What do most people get wrong about Customer Support?
That it’s a basic function anyone can do. That all it takes is an FAQ and the ability to pass a ticket to the right team. But a great support team? They know the product, policies, and internal processes inside out. They spot patterns in customer behavior and communicate insights clearly to other teams. Most speak multiple languages and use them daily. They're tech-savvy because they need to juggle at least 3-4 interconnected tools just to assist customers properly. And in SaaS? Many can read or even write code. So no, support is not “just answering tickets.” It’s a complex, skilled role that touches every part of the company.
What's a mistake you made early in your career, and what did you learn from it?
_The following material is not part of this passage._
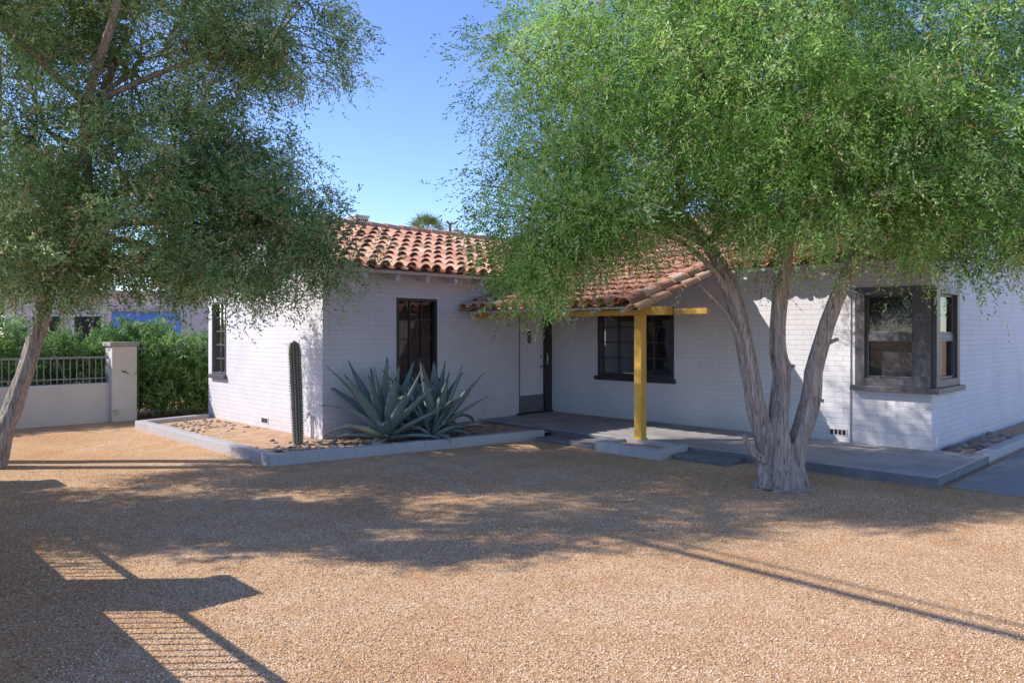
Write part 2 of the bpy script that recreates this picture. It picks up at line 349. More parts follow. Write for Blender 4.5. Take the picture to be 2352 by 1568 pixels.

I became Head of Support unexpectedly. I was a project manager’s assistant, not a support agent climbing the ladder. At first, I pushed my team hard toward KPIs, partly because that’s what I saw from leadership above me. I treated people more like resources than humans, and it didn’t sit right with me. I’m a serving leader at heart. When I started involving my team in decisions, trusting them, and focusing on what they needed to do great work everything changed. Support got better. People became more engaged. And the pressure turned into genuine motivation.
How do you foster a strong culture within your support teams?
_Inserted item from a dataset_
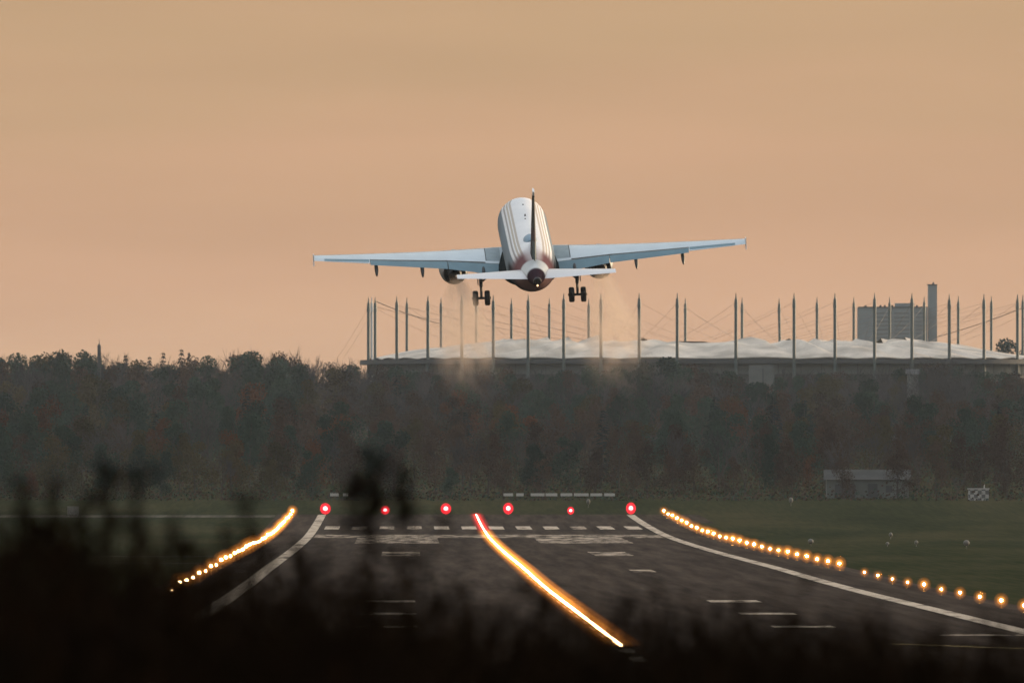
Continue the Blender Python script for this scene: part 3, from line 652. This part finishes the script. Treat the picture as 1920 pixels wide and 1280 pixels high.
for r_ in range(9):
    for c0, c1 in ((1642, 1672), (1676, 1704), (1716, 1736)):
        y0 = 586 + r_*7.6
        b = MB(); b.box(xt(c0), xt(c1), -7.15, -7.002, zt(y0 + 2.6), zt(y0)); b.obj('window', M_win, tb)

# ------------------------------------------------------------------ houses, huts and a spire half hidden in the wood
M_hut = mat('pale_wall', (.13, .14, .14), .9, .1, noise_amt=.12, scale=.4)
M_hutroof = mat('pale_sheet_roof', (.34, .34, .33), .6, noise_amt=.15, scale=.3)
M_dull = mat('dull_green_wall', (.075, .085, .08), .8, noise_amt=.2, scale=.4); M_dullroof = mat('dull_grey_roof', (.06, .06, .058), .9, .1, noise_amt=.2, scale=.3)
M_dark = mat('dark_opening', (.03, .032, .035), .6)
def hut(name, label, cat, px0, px1, py0, py1, d, roof=0, door=(), depth=6, mw=None, mr=None):
    k = d/FPX; X = ((px0+px1)/2 - VPX)*k; g = zg(d); h = empty(name, (X, d, g)); tag(h, label, cat)
    W = (px1-px0)*k/2; zt_ = CAM_H + (HORY-py0)*k - g
    b = MB(); b.box(-W, W, 0, depth, -1.5, zt_ - roof); b.obj('wall', mw or M_hut, h)
    if roof:
        b = MB(); e = .4; z0 = zt_ - roof + .003
        b.add([(-W-e,-e,z0),(W+e,-e,z0),(W+e,depth+e,z0),(-W-e,depth+e,z0),(-W-e,depth/2,z0+roof),(W+e,depth/2,z0+roof)],[(0,1,5,4),(2,3,4,5),(1,2,5),(3,0,4),(3,2,1,0)]); b.obj('roof', mr or M_hutroof, h)
    for (a, c, z0, z1) in door:
        b = MB(); b.box(-W + 2*W*a, -W + 2*W*c, -.06, -.003, z0, z1); b.obj('opening', M_dark, h)
    return h
hut('white_building', 'white box-shaped building below the stadium roof, split by a dark joint', 'building', 1405, 1452, 684, 735, 6440, 0, ((.53, .56, 3, 19.5),))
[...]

We built our company values around who we are, not what sounds good on a poster. And we hire with those values in mind. That’s why we don’t have to force culture, it happens naturally. My team sees it daily: we respect each other, we don’t bullshit, and we handle issues like humans. We stay connected without overdoing it. We have 1:1s when it makes sense, not just to tick a box. We celebrate good work, send merch people actually want, and keep our standards high because doing great work feels good, not because someone’s watching.
What's one perspective that can transform how frontline teams work?
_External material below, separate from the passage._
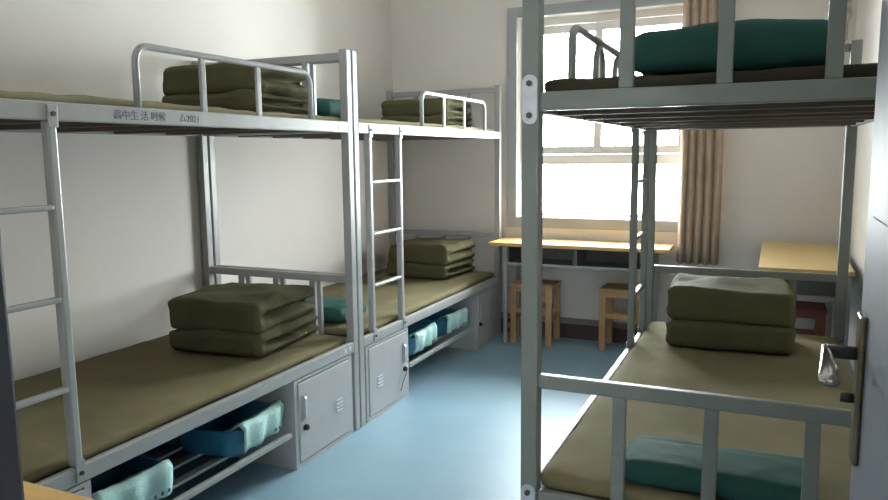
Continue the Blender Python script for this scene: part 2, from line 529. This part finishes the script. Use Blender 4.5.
# ------------------------------------------------------------------ lockers
def make_locker(label, y_mid, sgn):
    """sgn = +1: handle on the low-y side of the door; -1: on the high-y side"""
    t = thing('storage_locker', label, 'locker', (XA - 0.004, y_mid, 0), 0, 'lockers under the lower bunks')
    h, w, d = 0.384, 0.452, 0.82
    m = MB()
    m.box(-d, 0, -w/2, -w/2 + 0.012, 0.0, h, 0.001).box(-d, 0, w/2 - 0.012, w/2, 0.0, h, 0.001)
    m.box(-d, 0, -w/2 + 0.012, w/2 - 0.012, h - 0.012, h).box(-d, 0, -w/2 + 0.012, w/2 - 0.012, 0.0, 0.02)
    m.box(-d, -d + 0.01, -w/2 + 0.012, w/2 - 0.012, 0.02, h - 0.012)
    m.box(-0.02, 0.0, -w/2 + 0.012, -w/2 + 0.022, 0.02, h - 0.012).box(-0.02, 0.0, w/2 - 0.022, w/2 - 0.012, 0.02, h - 0.012)
    m.build('body', 'locker_paint', t)
    dr = MB().box(-0.018, 0.0045, -w/2 + 0.024, w/2 - 0.024, 0.024, h - 0.018, 0.003).build('door', 'locker_paint', t)
    yh = -sgn * (w/2 - 0.062)
    MB().box(0.0045, 0.007, yh - 0.018, yh + 0.018, 0.198, 0.312, 0.001).build('handle_recess', 'steel', dr)
    MB().tube([(0.007, yh, 0.208), (0.013, yh, 0.216), (0.013, yh, 0.294), (0.007, yh, 0.302)], 0.013, 0.005, round_=False, up=(0, 1, 0)).build('handle', 'zinc', dr)
    MB().cyl((0.011, yh, 0.168), 'x', 0.013, 0.014, 14).cyl((0.020, yh, 0.168), 'x', 0.008, 0.006, 10).build('lock', 'black_plastic', dr)
    lv = MB().box(0.0, 0.006, -0.026, 0.026, 0, 0.007, 0.002).mesh('louvre', 'zinc')
    for k in range(4):
        link('louvre', lv, dr, (0.0045, sgn * (w/2 - 0.125), 0.150 + k * 0.017))
    return t
make_locker('grey steel locker under the near left bunk, closest to the yellow desk', 0.905 + 0.268, -1)
make_locker('grey steel locker at the far end under the near left bunk', 2.895 - 0.285, 1)
lk = make_locker('grey steel locker with a key strap at the near end under the window-side left bunk', 2.907 + 0.285, -1)
make_locker('grey steel locker in shade beside the window desk leg', 4.897 - 0.268, 1)
# cord hanging from one lock
dr = [c for c in kids(lk) if c.name.startswith('door')][0]
yh = 0.452/2 - 0.062
MB().tube([(0.026, yh, 0.168), (0.026, yh - 0.02, 0.150), (0.014, yh - 0.035, 0.10), (0.009, yh - 0.05, 0.06)], 0.006, n=6).build('key_cord', 'cord_and_tray_shade', dr, True)

# ------------------------------------------------------------------ mattresses
def mattress(label, x, y, z, sx, sy, th, seed, cover='sheet'):
    def disp(p, n):
        e = 0.5 + 0.5 * nz(p, 1.3, seed)
        return Vector((0, 0, (0.006 * nz(p, 3.1, seed) + 0.004 * nz(p, 9, seed)))) + n * 0.004 * nz(p, 14, seed)
    m = MB().rbox((0, 0, th / 2), (sx, sy, th), min(0.032, th * 0.48), (22, 44, 5), disp)
    o = m.build('mattress', cover, None, True)
    # keep the underside flat
    for v in o.data.vertices:
        if v.co.z < 0.004: v.co.z = 0.0
    o.location = (x, y, z)
    return tag(o, label, 'mattress', 'olive mattresses on the bunks')
ZUM, ZLM = ZUB + 0.038, ZLB + 0.038
XB = XA - HX
XCc = -0.5656 + HX
yA, yB, yC = 0.905 + HY, 2.907 + HY, 1.725 + HY
mattress('thin pale olive mattress on the upper deck of the near left bunk', XB, yA, ZUM, 0.832, 1.90, 0.036, 1.1, 'pad_pale')
mattress('olive sheeted mattress on the lower deck of the near left bunk', XB - 0.004, yA, ZLM, 0.832, 1.90, 0.040, 4.3)
mattress('thin pale olive mattress on the upper deck of the window-side left bunk', XB, yB, ZUM, 0.832, 1.90, 0.036, 7.7, 'pad_pale')
mattress('olive sheeted mattress on the lower deck of the window-side left bunk', XB - 0.004, yB, ZLM, 0.832, 1.90, 0.040, 9.2)
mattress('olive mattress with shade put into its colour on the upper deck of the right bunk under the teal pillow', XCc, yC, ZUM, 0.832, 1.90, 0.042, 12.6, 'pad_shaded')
mattress('olive sheeted mattress on the lower deck of the right bunk', XCc + 0.004, yC, ZLM, 0.832, 1.915, 0.044, 15.9)
ZTOPU, ZTOPL, ZTOPCL, ZTOPCU = ZUM + 0.037, ZLM + 0.040, ZLM + 0.044, ZUM + 0.042

# ------------------------------------------------------------------ folded quilts
def fold_block(name, parent, w, d, z0, h, seed):
    """one folded bundle: near edge a single rounded fold, the open ends showing the slit between its two layers"""
    zm = z0 + h * 0.5
    def ss(a, b, t):
        t = max(0.0, min(1.0, (t - a) / (b - a)))
        return t * t * (3 - 2 * t)
    def disp(p, n):
        zc = zm + 0.006 * nz(Vector((p.x, p.y, 0)), 9, seed)
        open_ = ss(-d / 2 + 0.015, -d / 2 + 0.10, p.y)
        g = math.exp(-((p.z - zc) / (0.10 * h)) ** 2)
        puff = 0.006 * math.cos(2 * math.pi * (p.z - z0) / h * 2 - math.pi)
        ex, ey = abs(n.x), max(0.0, n.y)
        off = Vector((0, 0, 0))
        ragged = 0.007 * nz(Vector((0, p.y, p.z)), 11, seed + 5) + 0.004 * nz(Vector((0, p.y, p.z)), 34, seed)
        if ex > 0.3:
            off.x = math.copysign(1, n.x) * ((-0.045 * g + puff) * open_ + ragged) * min(1, ex * 1.4)
        if ey > 0.3:
            off.y = (-0.045 * g + puff) * min(1, ey * 1.4)
        top = ss(z0 + h * 0.6, z0 + h, p.z)
        off.z += top * (0.012 * nz(p, 5.5, seed) + 0.010 * (1 - (2 * p.x / w) ** 2) * (1 - (2 * p.y / d) ** 2))
        k = nz(p, 7, seed) * 0.007 + nz(p, 19, seed) * 0.0028
        wr = 0.0022 * math.sin(p.x * 60 + 5 * nz(p, 6, seed) + 30 * p.z) * ss(0.55, 1.0, abs(2 * p.x / w)) if n.y < -0.4 else 0
        return off + n * (k + wr)
    m = MB().rbox((0, 0, z0 + h / 2), (w, d, h), 0.030, (34, 34, 26), disp)
    return m.build(name, 'quilt', parent, True)
def quilt(label, x, y, z, w, d, h1, h2, rz, seed, shift=0.0):
    t = thing('folded_quilt', label, 'quilt', (x, y, z + 0.007), rz, 'folded olive quilts on the bunks')
    fold_block('lower_fold', t, w, d, 0.0, h1, seed)
    o = fold_block('upper_fold', t, w * 0.985, d * 0.97, 0.0, h2, seed + 3.3)
    o.location = (shift, 0.004, h1 - 0.008)
    return t
quilt('large folded olive quilt on the lower deck of the near left bunk', -2.150, 2.565, ZTOPL, 0.475, 0.49, 0.100, 0.138, rad(5), 2.0, -0.01)
quilt('folded olive quilt behind the guard rail on the near left upper deck', -2.155, 2.590, ZTOPU, 0.49, 0.43, 0.080, 0.128, rad(2), 5.0)
quilt('folded olive quilt on the lower deck of the window-side left bunk', -2.175, 4.585, ZTOPL, 0.47, 0.46, 0.100, 0.130, rad(-4), 8.0, 0.005)
quilt('folded olive quilt behind the guard rail on the window-side upper deck', -2.20, 4.60, ZTOPU, 0.50, 0.46, 0.075, 0.110, rad(0), 11.0)
quilt('folded olive quilt at the far end of the right lower deck', -0.150, 3.360, ZTOPCL, 0.505, 0.37, 0.122, 0.146, rad(3), 14.0)

# ------------------------------------------------------------------ pillows
def pillow(label, x, y, z, sx, sy, sz, rz, seed, r=None, flange=False, bulge=0.25):
    def disp(p, n):
        u, v = p.x / (sx / 2), p.y / (sy / 2)
        f = 1 - bulge * (abs(u) ** 3 * 0.6 + abs(v) ** 3 * 0.4)
        zz = p.z * (f - 1)
        return Vector((0, 0, zz)) + n * (0.007 * nz(p, 7, seed) + 0.003 * nz(p, 22, seed))
    m = MB().rbox((0, 0, sz / 2), (sx, sy, sz), r or sz * 0.46, (26, 20, 10), disp)
    t = thing('pillow', label, 'pillow', (x, y, z + 0.008), rz, 'teal pillows on the bunks')
    m.build('pillow_case', 'teal', t, True)
    if flange:
        m = MB().rbox((0, sy / 2 + 0.012, sz * 0.52), (sx * 0.96, 0.07, 0.020), 0.009, (24, 6, 3), lambda p, n: Vector((0, 0, 0.006 * nz(p, 9, seed + 2))))
        m.build('case_hem', 'teal', t, True)
    return t
pillow('dark teal pillow at the near end of the right lower deck, behind the foot bars', -0.100, 1.862, ZTOPCL, 0.455, 0.204, 0.066, rad(-1), 1.5, flange=True)
pillow('big dark teal pillow at the near end of the right upper deck', -0.108, 1.985, ZTOPCU, 0.455, 0.34, 0.112, rad(2), 3.5, r=0.04, bulge=0.22)
pillow('teal pillow on the window-side left lower deck, seen through the bars', -2.17, 3.13, ZTOPL, 0.50, 0.30, 0.085, rad(3), 6.5)
pillow('teal pillow on the window-side left upper deck, near the posts', -2.19, 3.15, ZTOPU, 0.48, 0.30, 0.10, rad(-3), 8.5)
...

Seeing the bigger picture. People assume that’s just for upper management, but honestly? Frontline teams need it just as much. When support agents understand how their work connects to company goals and how the whole customer journey works (from first touch to feature requests to resolution) they start to see the why behind the work. It builds ownership, empathy, and a sense of purpose. And often, it helps them figure out where they want to grow next. Career clarity starts with context.